*REQUIRED TASK*.
Copy out every record below exactly as written, but leave out any pictures.
-- Begin RECORD EXTRACTS --
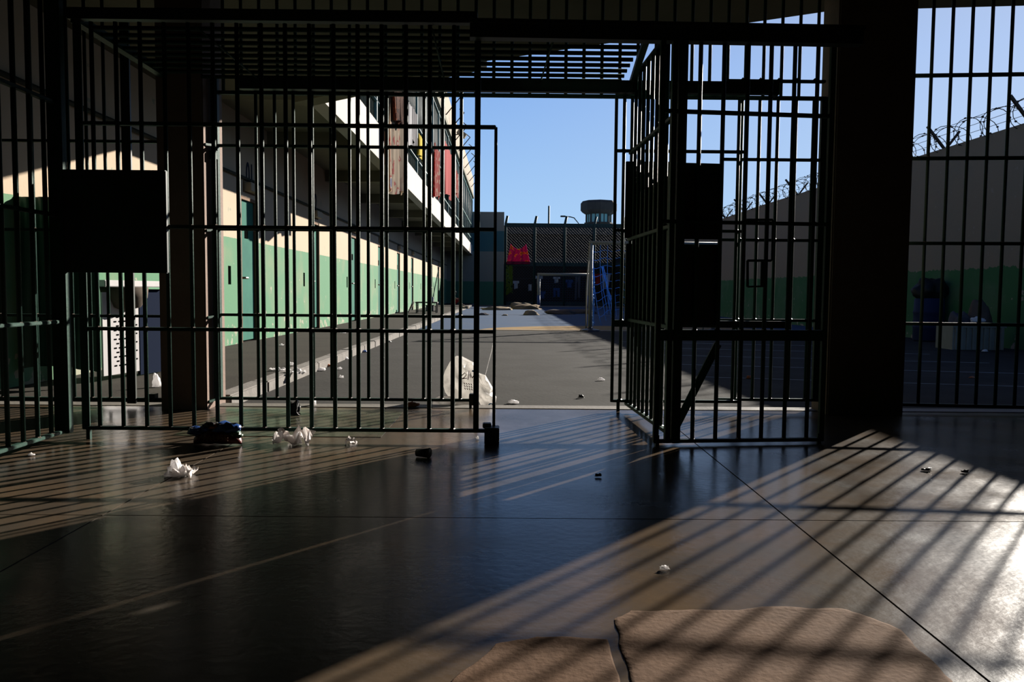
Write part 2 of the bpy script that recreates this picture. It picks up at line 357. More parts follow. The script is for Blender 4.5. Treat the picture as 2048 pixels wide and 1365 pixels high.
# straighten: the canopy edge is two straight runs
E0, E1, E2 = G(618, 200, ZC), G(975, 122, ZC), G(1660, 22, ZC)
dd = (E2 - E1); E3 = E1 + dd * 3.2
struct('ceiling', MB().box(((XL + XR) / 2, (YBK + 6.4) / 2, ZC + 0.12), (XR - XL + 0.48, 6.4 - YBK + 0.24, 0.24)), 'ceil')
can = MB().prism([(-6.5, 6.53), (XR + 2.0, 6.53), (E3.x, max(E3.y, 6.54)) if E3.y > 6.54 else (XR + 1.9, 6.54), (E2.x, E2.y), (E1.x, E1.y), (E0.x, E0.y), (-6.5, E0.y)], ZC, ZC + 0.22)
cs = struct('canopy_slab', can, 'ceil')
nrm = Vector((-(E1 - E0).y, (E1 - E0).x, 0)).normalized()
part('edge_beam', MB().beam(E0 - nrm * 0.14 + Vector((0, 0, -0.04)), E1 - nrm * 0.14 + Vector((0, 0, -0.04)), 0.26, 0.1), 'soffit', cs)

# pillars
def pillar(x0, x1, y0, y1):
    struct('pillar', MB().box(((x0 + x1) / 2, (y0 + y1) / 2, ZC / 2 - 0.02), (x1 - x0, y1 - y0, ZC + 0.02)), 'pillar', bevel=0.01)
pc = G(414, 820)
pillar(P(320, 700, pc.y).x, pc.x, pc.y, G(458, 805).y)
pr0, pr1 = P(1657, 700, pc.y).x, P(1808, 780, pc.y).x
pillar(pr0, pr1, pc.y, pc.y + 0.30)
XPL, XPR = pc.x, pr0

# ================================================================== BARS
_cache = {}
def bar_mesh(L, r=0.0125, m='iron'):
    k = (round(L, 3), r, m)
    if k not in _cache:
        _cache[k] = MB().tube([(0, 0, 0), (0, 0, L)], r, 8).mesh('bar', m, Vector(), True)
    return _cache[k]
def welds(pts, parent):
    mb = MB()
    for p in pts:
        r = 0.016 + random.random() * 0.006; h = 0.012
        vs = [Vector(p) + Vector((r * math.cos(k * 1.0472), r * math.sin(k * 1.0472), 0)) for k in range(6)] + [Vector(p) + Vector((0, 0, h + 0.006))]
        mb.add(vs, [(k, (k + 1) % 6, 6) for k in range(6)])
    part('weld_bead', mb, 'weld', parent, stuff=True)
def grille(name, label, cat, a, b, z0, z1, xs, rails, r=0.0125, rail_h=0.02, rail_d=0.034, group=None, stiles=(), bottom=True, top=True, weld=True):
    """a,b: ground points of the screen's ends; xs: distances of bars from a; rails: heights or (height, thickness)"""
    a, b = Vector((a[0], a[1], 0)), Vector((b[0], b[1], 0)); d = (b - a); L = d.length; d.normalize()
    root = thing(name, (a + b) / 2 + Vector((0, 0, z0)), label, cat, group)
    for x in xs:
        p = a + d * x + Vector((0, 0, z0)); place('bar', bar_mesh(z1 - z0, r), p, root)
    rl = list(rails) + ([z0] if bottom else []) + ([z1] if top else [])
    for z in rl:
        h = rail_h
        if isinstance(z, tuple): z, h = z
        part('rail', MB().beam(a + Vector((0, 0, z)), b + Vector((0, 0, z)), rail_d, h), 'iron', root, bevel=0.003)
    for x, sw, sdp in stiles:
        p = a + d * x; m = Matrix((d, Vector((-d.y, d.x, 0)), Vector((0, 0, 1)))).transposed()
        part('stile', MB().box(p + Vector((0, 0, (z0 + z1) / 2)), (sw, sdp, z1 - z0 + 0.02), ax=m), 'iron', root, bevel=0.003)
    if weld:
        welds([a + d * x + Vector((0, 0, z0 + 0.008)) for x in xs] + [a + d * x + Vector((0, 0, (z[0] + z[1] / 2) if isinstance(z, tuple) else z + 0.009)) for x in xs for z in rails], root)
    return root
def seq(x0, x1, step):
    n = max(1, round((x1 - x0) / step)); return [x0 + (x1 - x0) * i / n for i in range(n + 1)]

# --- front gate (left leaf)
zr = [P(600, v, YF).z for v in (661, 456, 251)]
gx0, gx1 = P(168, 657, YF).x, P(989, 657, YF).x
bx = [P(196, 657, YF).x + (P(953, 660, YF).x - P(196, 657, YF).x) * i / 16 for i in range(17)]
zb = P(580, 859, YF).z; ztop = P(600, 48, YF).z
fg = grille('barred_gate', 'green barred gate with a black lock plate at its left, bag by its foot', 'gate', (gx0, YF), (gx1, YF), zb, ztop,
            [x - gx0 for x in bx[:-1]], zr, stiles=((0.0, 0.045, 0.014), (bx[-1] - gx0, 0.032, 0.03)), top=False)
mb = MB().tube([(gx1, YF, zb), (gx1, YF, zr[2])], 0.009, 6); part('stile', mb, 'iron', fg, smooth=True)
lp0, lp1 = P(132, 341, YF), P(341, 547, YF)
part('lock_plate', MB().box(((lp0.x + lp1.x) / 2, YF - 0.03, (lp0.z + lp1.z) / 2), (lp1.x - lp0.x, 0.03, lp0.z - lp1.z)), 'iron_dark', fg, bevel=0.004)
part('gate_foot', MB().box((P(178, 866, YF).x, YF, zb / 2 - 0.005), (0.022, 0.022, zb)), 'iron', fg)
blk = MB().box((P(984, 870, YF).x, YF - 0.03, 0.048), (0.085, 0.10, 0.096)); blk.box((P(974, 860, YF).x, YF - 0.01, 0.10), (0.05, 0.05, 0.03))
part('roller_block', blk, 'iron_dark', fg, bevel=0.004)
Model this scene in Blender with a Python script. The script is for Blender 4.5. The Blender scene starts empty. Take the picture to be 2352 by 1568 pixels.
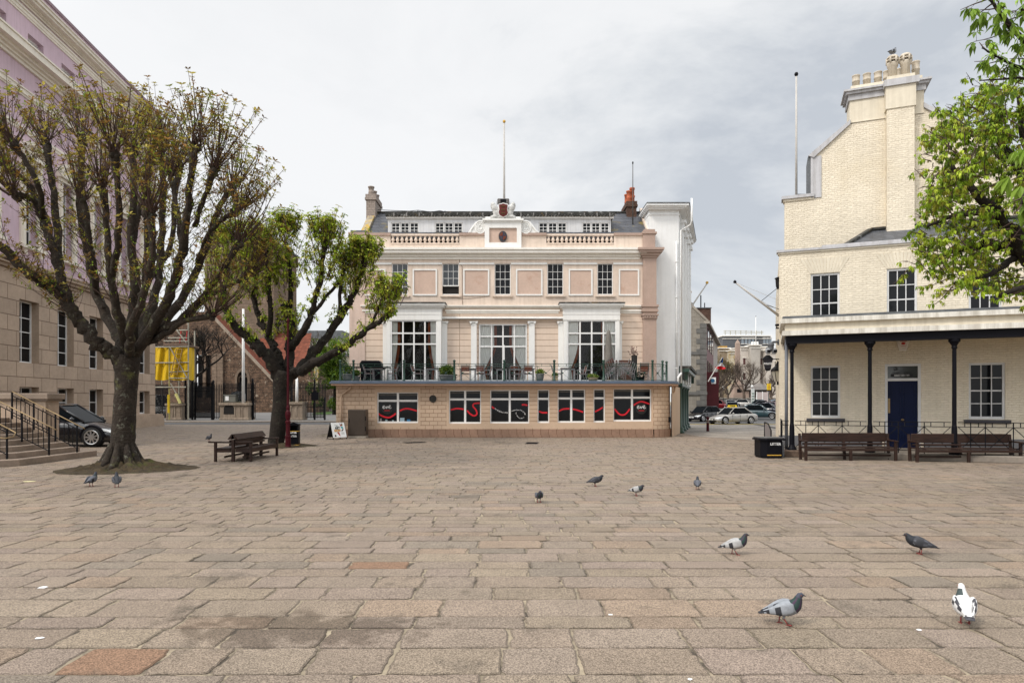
-- End RECORD EXTRACTS --
*OUTPUT FOR THIS EXERCISE*.
Write part 2 of the bpy script that recreates this picture. It picks up at line 357. More parts follow. The script is for Blender 4.5. Treat the picture as 2048 pixels wide and 1365 pixels high.
# straighten: the canopy edge is two straight runs
E0, E1, E2 = G(618, 200, ZC), G(975, 122, ZC), G(1660, 22, ZC)
dd = (E2 - E1); E3 = E1 + dd * 3.2
struct('ceiling', MB().box(((XL + XR) / 2, (YBK + 6.4) / 2, ZC + 0.12), (XR - XL + 0.48, 6.4 - YBK + 0.24, 0.24)), 'ceil')
can = MB().prism([(-6.5, 6.53), (XR + 2.0, 6.53), (E3.x, max(E3.y, 6.54)) if E3.y > 6.54 else (XR + 1.9, 6.54), (E2.x, E2.y), (E1.x, E1.y), (E0.x, E0.y), (-6.5, E0.y)], ZC, ZC + 0.22)
cs = struct('canopy_slab', can, 'ceil')
nrm = Vector((-(E1 - E0).y, (E1 - E0).x, 0)).normalized()
part('edge_beam', MB().beam(E0 - nrm * 0.14 + Vector((0, 0, -0.04)), E1 - nrm * 0.14 + Vector((0, 0, -0.04)), 0.26, 0.1), 'soffit', cs)

# pillars
def pillar(x0, x1, y0, y1):
    struct('pillar', MB().box(((x0 + x1) / 2, (y0 + y1) / 2, ZC / 2 - 0.02), (x1 - x0, y1 - y0, ZC + 0.02)), 'pillar', bevel=0.01)
pc = G(414, 820)
pillar(P(320, 700, pc.y).x, pc.x, pc.y, G(458, 805).y)
pr0, pr1 = P(1657, 700, pc.y).x, P(1808, 780, pc.y).x
pillar(pr0, pr1, pc.y, pc.y + 0.30)
XPL, XPR = pc.x, pr0

# ================================================================== BARS
_cache = {}
def bar_mesh(L, r=0.0125, m='iron'):
    k = (round(L, 3), r, m)
    if k not in _cache:
        _cache[k] = MB().tube([(0, 0, 0), (0, 0, L)], r, 8).mesh('bar', m, Vector(), True)
    return _cache[k]
def welds(pts, parent):
    mb = MB()
    for p in pts:
        r = 0.016 + random.random() * 0.006; h = 0.012
        vs = [Vector(p) + Vector((r * math.cos(k * 1.0472), r * math.sin(k * 1.0472), 0)) for k in range(6)] + [Vector(p) + Vector((0, 0, h + 0.006))]
        mb.add(vs, [(k, (k + 1) % 6, 6) for k in range(6)])
    part('weld_bead', mb, 'weld', parent, stuff=True)
def grille(name, label, cat, a, b, z0, z1, xs, rails, r=0.0125, rail_h=0.02, rail_d=0.034, group=None, stiles=(), bottom=True, top=True, weld=True):
    """a,b: ground points of the screen's ends; xs: distances of bars from a; rails: heights or (height, thickness)"""
    a, b = Vector((a[0], a[1], 0)), Vector((b[0], b[1], 0)); d = (b - a); L = d.length; d.normalize()
    root = thing(name, (a + b) / 2 + Vector((0, 0, z0)), label, cat, group)
    for x in xs:
        p = a + d * x + Vector((0, 0, z0)); place('bar', bar_mesh(z1 - z0, r), p, root)
    rl = list(rails) + ([z0] if bottom else []) + ([z1] if top else [])
    for z in rl:
        h = rail_h
        if isinstance(z, tuple): z, h = z
        part('rail', MB().beam(a + Vector((0, 0, z)), b + Vector((0, 0, z)), rail_d, h), 'iron', root, bevel=0.003)
    for x, sw, sdp in stiles:
        p = a + d * x; m = Matrix((d, Vector((-d.y, d.x, 0)), Vector((0, 0, 1)))).transposed()
        part('stile', MB().box(p + Vector((0, 0, (z0 + z1) / 2)), (sw, sdp, z1 - z0 + 0.02), ax=m), 'iron', root, bevel=0.003)
    if weld:
        welds([a + d * x + Vector((0, 0, z0 + 0.008)) for x in xs] + [a + d * x + Vector((0, 0, (z[0] + z[1] / 2) if isinstance(z, tuple) else z + 0.009)) for x in xs for z in rails], root)
    return root
def seq(x0, x1, step):
    n = max(1, round((x1 - x0) / step)); return [x0 + (x1 - x0) * i / n for i in range(n + 1)]

# --- front gate (left leaf)
zr = [P(600, v, YF).z for v in (661, 456, 251)]
gx0, gx1 = P(168, 657, YF).x, P(989, 657, YF).x
bx = [P(196, 657, YF).x + (P(953, 660, YF).x - P(196, 657, YF).x) * i / 16 for i in range(17)]
zb = P(580, 859, YF).z; ztop = P(600, 48, YF).z
fg = grille('barred_gate', 'green barred gate with a black lock plate at its left, bag by its foot', 'gate', (gx0, YF), (gx1, YF), zb, ztop,
            [x - gx0 for x in bx[:-1]], zr, stiles=((0.0, 0.045, 0.014), (bx[-1] - gx0, 0.032, 0.03)), top=False)
mb = MB().tube([(gx1, YF, zb), (gx1, YF, zr[2])], 0.009, 6); part('stile', mb, 'iron', fg, smooth=True)
lp0, lp1 = P(132, 341, YF), P(341, 547, YF)
part('lock_plate', MB().box(((lp0.x + lp1.x) / 2, YF - 0.03, (lp0.z + lp1.z) / 2), (lp1.x - lp0.x, 0.03, lp0.z - lp1.z)), 'iron_dark', fg, bevel=0.004)
part('gate_foot', MB().box((P(178, 866, YF).x, YF, zb / 2 - 0.005), (0.022, 0.022, zb)), 'iron', fg)
blk = MB().box((P(984, 870, YF).x, YF - 0.03, 0.048), (0.085, 0.10, 0.096)); blk.box((P(974, 860, YF).x, YF - 0.01, 0.10), (0.05, 0.05, 0.03))
part('roller_block', blk, 'iron_dark', fg, bevel=0.004)
Model this scene in Blender with a Python script. The script is for Blender 4.5. The Blender scene starts empty. Take the picture to be 2352 by 1568 pixels.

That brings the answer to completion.